Yvan St-Pierre said...

I don't have much to say about the specifics of this particular power game - shit happens (from whomever perspective this may apply).

What I'm a bit more worried about is how this can be a setback for the "Quebecois and Canadian in the order that you want" discourse, which needs to be credible in order to get the Bloc votes that can help us beat the Conservatives.

Not sure this will appear as a win of the grassroots over the brass here, as much as the anglo brass humiliating the franco brass once again. Apparently at least, some things never change in this country...

Jeff said...

Ted,

I largely agree. I'd have preferred he have got the call right in the first place, but the fact he showed a willingness to listen to counter-argument and, when swayed, to revisit his decision is a promising sign of leadership.

CS,

Coderre is bigger in his mind than he is in reality. There's no cult of personality around this guy. I'm not worried.

Yvan,

I think there's a difference between senior Quebec organizers and Quebec grassroots. The riding members in Jeanne Le Bar and Outremont are going to get to vote for the candidate of their choice in an open nomination. That may not be what some senior organizer wanted, but it is what the members of those ridings wanted. I think that's a good thing.

Yvan St-Pierre said...

Jeff,

I'm not worrying so much about the perceptions of the grassroots as that of the voters.

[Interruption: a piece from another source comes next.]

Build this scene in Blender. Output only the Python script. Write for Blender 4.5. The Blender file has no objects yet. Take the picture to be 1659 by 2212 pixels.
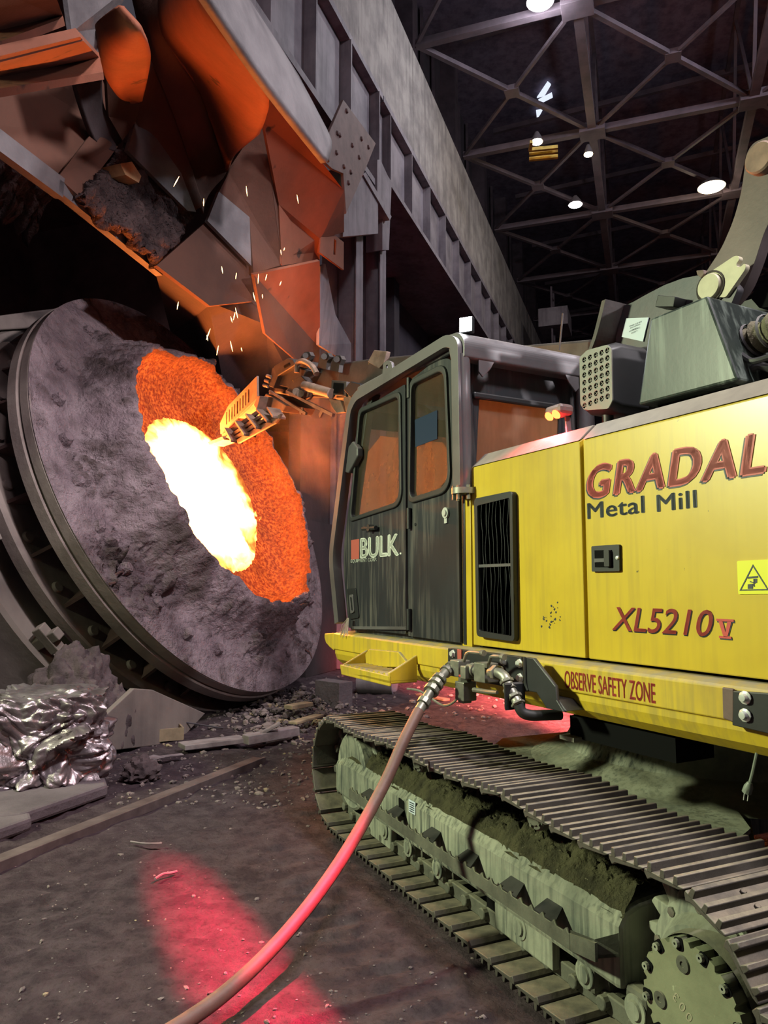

And for many of us, language does trump inner-party politics (as do most important things).

Now, I'm not saying there is much love lost here with Coderre stepping down either, but I think that the perception that he was just a thorn in the side of some real or imagined anglo establishment, and that this is why the whole mess happened, will have to be countered somehow. That story line comes just too close to home here to be left hanging, as if it all was for the best anyway.